Emmy Kuswandari (18 Februari 2002), ”Sulami: Saya Hanya Ingin Tentara Memperbaiki Diri”, dalam www.sinarharapan.co.id., data diakses pada 27 Maret 2009.
Green, Marshall, Dari Sukarno ke Soeharto: G-30-S dari Kacamata Seorang Duta Besar, Jakarta: Pustaka Utama Grafiti, 1993.
Hajar NS (ed.), Seabad Pers Perempuan: Bahasa Ibu, Bahasa Bangsa, Jakarta: Iboekoe, 2008, hlm. 20.
Ibarruri Putri Alam, Roman Biografis Anak Sulung D.N. Aidit, Jakarta: Hasta Mitra, 2006.

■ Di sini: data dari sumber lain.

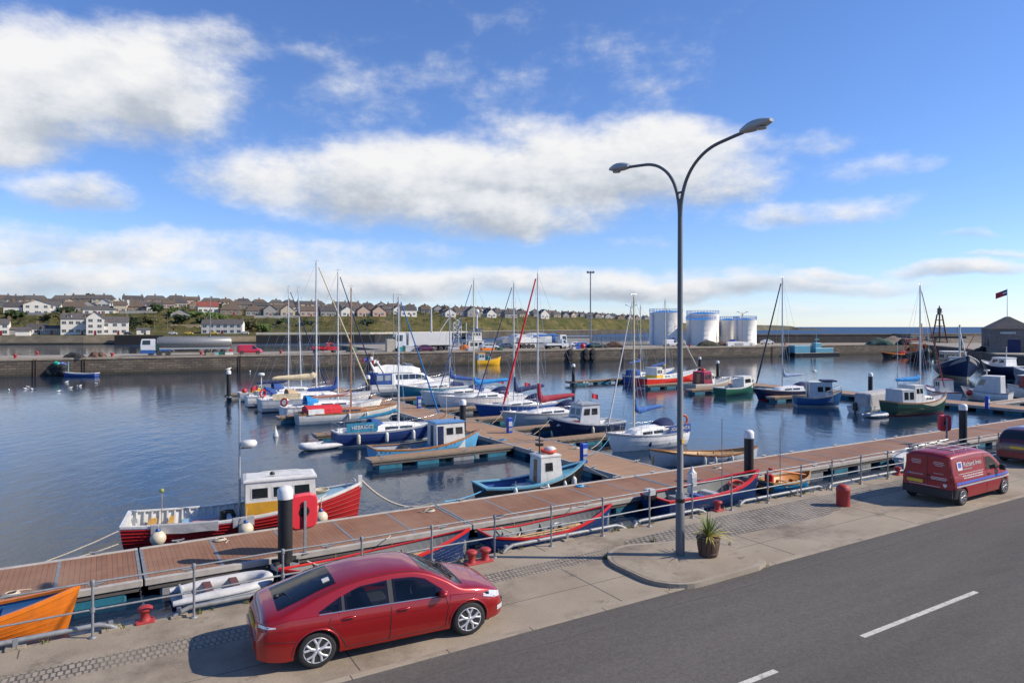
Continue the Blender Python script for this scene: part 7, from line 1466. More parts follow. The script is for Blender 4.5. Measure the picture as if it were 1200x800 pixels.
# sea wall
SEAW = brickmat('sea_wall_stone', (.23, .19, .14), (.16, .13, .10), (.07, .06, .05), 1.6, .7, .05, bump=.6, dirt=(.07, .06, .05), dscale=.1)
def wallseg(name, label, a, b_, z0, z1, th, m):
    a, b_ = Vector(a), Vector(b_); d = b_-a; mb = MB(); mb.box(0, d.length, 0, th, z0-a.z, z1-a.z, m); mb.box(-.05, d.length+.05, -.12, th+.1, z1-a.z-.35, z1-a.z+.004, SEAW); return tag(mb.build(name, loc=a, rotz=math.atan2(d.y, d.x)), label, 'wall')
SEAW_SHADE = brickmat('shaded_sea_wall', (.06, .055, .05), (.045, .04, .04), (.02, .02, .02), 2.5, 1.2, .05, dirt=(.035, .033, .03))  # darker copy of the wall stone, shade put into its colour
wallseg('sea_wall', 'sea wall stretch with shade in its colour beyond the turquoise workboat', (78, 216, ZP-.1), (128, 226, ZP-.1), ZP-.1, 5.9, 3, SEAW_SHADE)
wallseg('sea_wall', 'brown stone sea wall with weathered steps behind the harbour entrance', (127, 222, ZP-.1), (330, 305, ZP-.1), ZP-.1, 5.9, 4, SEAW)
mb = MB(); mb.loft([[(x, 217.5+(x-118)*.1, ZP), (x, 219.5+(x-118)*.1, ZP+h*.5), (x, 222.5+(x-118)*.1, ZP+h)] for x, h in ((118, .1), (124, 2.2), (160, 2.0), (200, 2.3), (230, 2.1))], SEAW); tag(mb.build('wall_apron_terrain'), kind='structure')
# nets and gear heaps along the sea wall
NETG = mat('green_net', (.05, .10, .08), .95, var=.5, scale=3, bump=1, bscale=4); NETD = mat('dark_net', (.03, .03, .03), .95, var=.5, scale=3, bump=1, bscale=4); CREEL = mat('creel_brown', (.12, .07, .05), .95, var=.5, scale=4, bump=1, bscale=4)
def heap(loc, w, d, h, m, label, name='net_heap', rot=0):
    mb = MB(); rg = []
    for i in range(11):
        q = i/10; rg.append([(-w/2+w*q, d/2*math.cos(a)*(1+.15*rnd.uniform(-1, 1)), max(0, h*math.sin(a)*math.sin(math.pi*q)**.55*rnd.uniform(.8, 1.1))) for a in [math.pi*k/8 for k in range(9)]])
    mb.loft(rg, m, smooth=True); return tag(mb.build(name, loc=loc, rotz=rot), label, name.split('_')[-1] if name != 'net_heap' else 'nets')
heap(G(1031, 404, ZP), 7.5, 3, 2.0, NETG, 'green heap of fishing nets against the sea wall'); heap(G(1060, 404, ZP), 4.5, 3, 1.9, NETD, 'black heap of nets left of the beacon tower')
heap(PX(87, .9), 3.2, 1.6, .9, NETD, 'grey heap of nets on the edge of the far pier, left one'); heap(PX(111, 1.2), 1.5, 1.4, 1.0, CREEL, 'rusty brown creel heap on the far pier, left of the other'); heap(PX(119, 1.3), 1.3, 1.3, .9, CREEL, 'smaller rusty brown creel heap on the far pier')
for px, d, w, h, m, lb in ((830, 3.5, 6, 1.6, mat('olive_heap', (.08, .075, .05), .95, var=.5, scale=2), 'olive heap of gear in front of the tanks'), (848, 4, 5, 1.2, CREEL, 'brown heap of gear right of the olive heap'), (700, 6, 6, 1.3, NETD, 'dark pile of creels behind the dropside truck'), (720, 6, 5, 1.6, CREEL, 'brown pile of creels inside the fenced yard'), (412, 5, 2.2, 1.5, NETG, 'green machine heap right of the red pickup'), (545, 5, 2.5, 1.2, mat('orange_heap', (.5, .14, .03), .9), 'orange nets left of the silver estate car')):
    heap(PX(px, d), w, 2.2, h, m, lb)
def crate(px, d, w, h, m, label, name='fish_crate', cat='crate', dep=1.2):
    p = PX(px, d); mb = MB(); mb.bbox(-w/2, w/2, -dep/2, dep/2, 0, h, m, .06)
    for s in (-1, 1): mb.box(-w/2-.03, w/2+.03, s*dep/2-.03, s*dep/2+.03, h*.8, h*.9, m)
    t = tag(mb.build(name, loc=p, rotz=PIERA), label, cat); return t
crate(457, 3.2, 1.7, 2.6, mat('beige_box', (.42, .38, .30), .7), 'tall beige pallet stack in front of the lorry cab', 'pallet_stack', 'pallets'); crate(479, 2.4, 1.9, 1.3, LGREY, 'pale grey storage box right of the green box', 'storage_box', 'box'); crate(472.5, 2.4, .9, 1.0, GREEN, 'small green box beside the pale grey storage box', 'storage_box', 'box'); crate(468, 2.2, .7, 1.0, mat('cyan_box', (.05, .3, .4), .5), 'small blue box left of the green box', 'storage_box', 'box')
crate(258, 1.5, 1.0, .5, GREEN, 'green crate at the quay edge under the tanker tail'); crate(268, 1.5, 1.4, .45, WHITE, 'white crate at the quay edge under the tanker tail'); crate(253, 1.3, .8, .5, mat('pale_blue_crate', (.2, .4, .5), .6), 'pale blue crate left of the green crate on the far pier')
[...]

Iswara N. Raditya, “Njoto: Kalau sport sudah politik, apalagi sastra dan seni!”, dalam An Ismanto (ed.), Tanah Air Bahasa: Seratus Jejak Pers Indonesia, Jakarta: Iboekoe, 2007, hlm. 226-228.
Maria Hartiningsih (2009), “Narasi Masa Lalu”, dalam www.kompas.com, data diunduh pada 27 Maret 2009.
Rhoma Aria Dwi Yuliantri & Muhidin M Dahlan (eds.), Laporan dari Bawah: Sehimpunan Cerita Pendek Lekra Harian Rakjat 1950-1955, Yogyakarta: Merakesumba, 2008, hlm. 5-6.
Rhoma Aria Dwi Yuliantri, “Harian Rakjat: Di Bawah Pukulan dan Sabetan Palu Arit”, dalam Muhidin M Dahlan (ed.), Seabad Pers Kebangsaan: Bahasa Bangsa, Tanahair Bahasa, Jakarta: Iboekoe, 2008, hlm. 699.
Sudjinah S. Djin (1961), ”Memecah Gelombang”, cerita pendek dalam Harian Rakjat, 27 Maret 1961.
Sudjinah, Terempas Gelombang Pasang : Riwayat Wartawati dalam Penjara Orde Baru, Jakarta: Pustaka Utan Kayu, 2003.
Syamdani (ed.), Kontroversi Sejarah di Indonesia, Jakarta: Grasindo, 2001, hlm. 105-170.